Intro to Map Design Tools
When presenting geographic information through a map, elements of graphic design are crucial to creating a meaningful final product. These elements range from how elements on the map are laid out to the visual characteristics of the individual elements. Good map design takes into consideration audience, purpose, and presentation medium and picks the right elements to connect all of these aspects together to tell a cohesive story.
The most important graphical elements to keep in mind are visual contrast, legibility, figure-ground organization, hierarchical organization, and balance. Visual contrast, legibility and figure-ground organization can help visually guide the audience through the hierarchical organization of your map as well as keeping the elements balanced throughout the presentation. How you use these elements of design will depend on the purpose of the map and the medium it is presented in. A projector display will require higher contrast and a more simplified structure than a map to be printed in a book which can be more nuanced and detailed design-wise.

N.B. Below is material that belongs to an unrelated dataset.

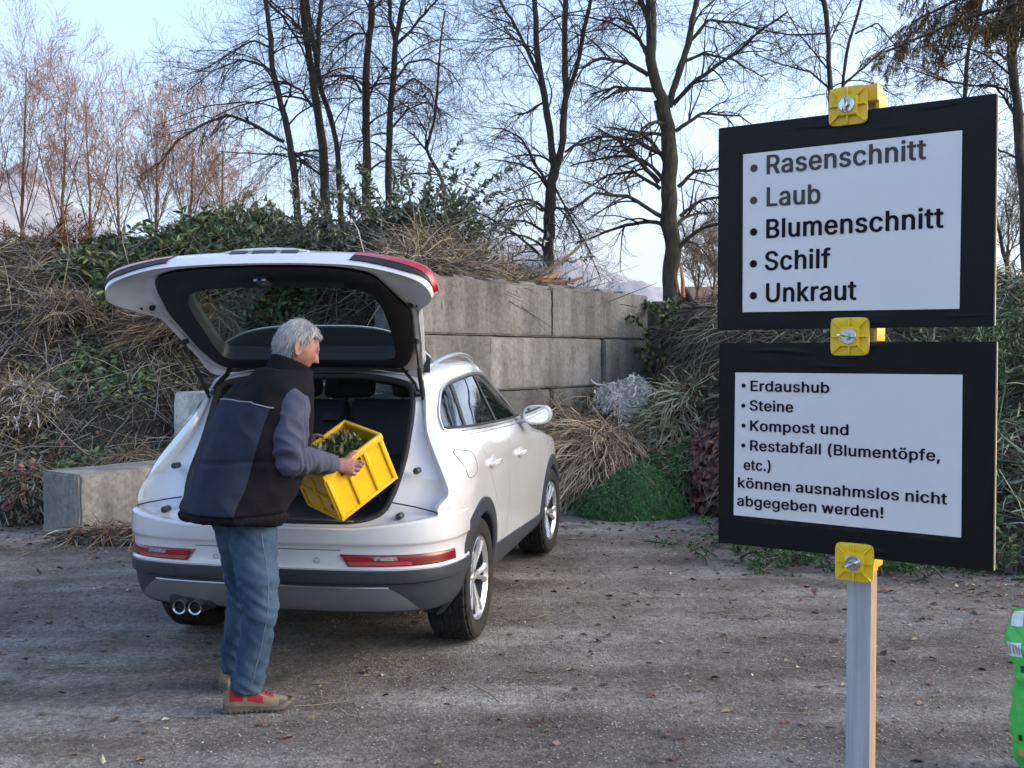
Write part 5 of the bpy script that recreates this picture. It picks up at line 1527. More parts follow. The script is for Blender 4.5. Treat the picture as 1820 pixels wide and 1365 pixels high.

Finally, when you are finished with your map the choice of export file type is also depended on the purpose of the map. All file types either fall in the raster or vector category. Raster is most commonly used for web display (JPEG, TIFF) however it is hard to edit or work on a raster file. Exporting as a vector file will allow other people or yourself to continue working on or editing the map (illustrator files are vector form).
With that quick summary, let's explore some of the types of maps you can create using ArcMap's design tools. As I fiddle with the beginning tools of map design within the software I will include tips on functions that I found to be helpful and interesting.
Basic Point, Line, and Polygon Design
One of the basic forms of mapping is vector, like I discussed earlier, and these mapped through point, line and polygon features. Along with these different features come a multitude of design options such as fill, outline, shape, and label. Within a features properties, the symbology and label tabs allow for a variety of design changes related to certain attributes. Something that I thought was interesting and a good resource for both beginners and more advanced map designers is the Style References option. This menu gives you predefined styles depending on things like zoning or land-use features. This is one way you could make your map more universally recognizable or also guide you on what types of design choices to make.
Another unique feature you can use with this type of map design is a definition query. The query is built from the selected attribute along with a logical operator like = or > and unique values of the attribute. This is a function that instructs the software what class of features to display. For example, within the buildings feature on your map you could specify only residential and government buildings display on this layer. The definition query is useful in map design because from there you can pull out these different classes in using the symbology function and give them their own unique appearance on the map.
Another way to design a map is as a choropleth map. Because you cannot show continuous variation with points or polygons, this type of map uses color to fill polygons that represent certain numeric attribute values. This works through the assignment of break values that tell the map when to switch to a new color polygon depending on attribute value. Natural breaks (Jenks) are the automatic assignment chosen by ArcGIS, however you will almost always assign your own values when creating this type of map.
This technique is not only applicable to polygons, you can also create a graduated point map that operates on the same principles. Here are a few different ways of creating a choropleth map:
Normalized maps: uses percentages to calculate how much of an attribute is occurring (numerator attribute/denominator attribute)
Density maps: uses area to calculate how much of an attribute is occurring
Dot density maps: use points to visualize the concentration of attributes
Fishnet maps: uses uniform, square, polygons (cells) that aggregate point data into cell summaries. This helps drive your perception only by color and not by the shape of the polygon. (rasterizes it?)
It's important to note that you don't have to repeat your hard work picking colors over and over when you update a map or create a new one. For easy access to prior styling, you can save layer styles and then import then onto another layer.
Lingering Questions/Problems
Problem: When putting a label on a layer I created using the definition query, the label seemed to only random apply itself to a few of the feature points and not all of the points on the layer.
Resolution: I then found if I zoomed in on the layer I could see all of the labels.
Remaining question: is there a way to ensure that all labels show up no matter what extent you are zoomed to?
What do the different classification techniques for graduated colors and symbols mean? (ex: quantile)
I don't understand what the purpose of a layer package is, is it just the same as saving a single layer but saving a layer grouping?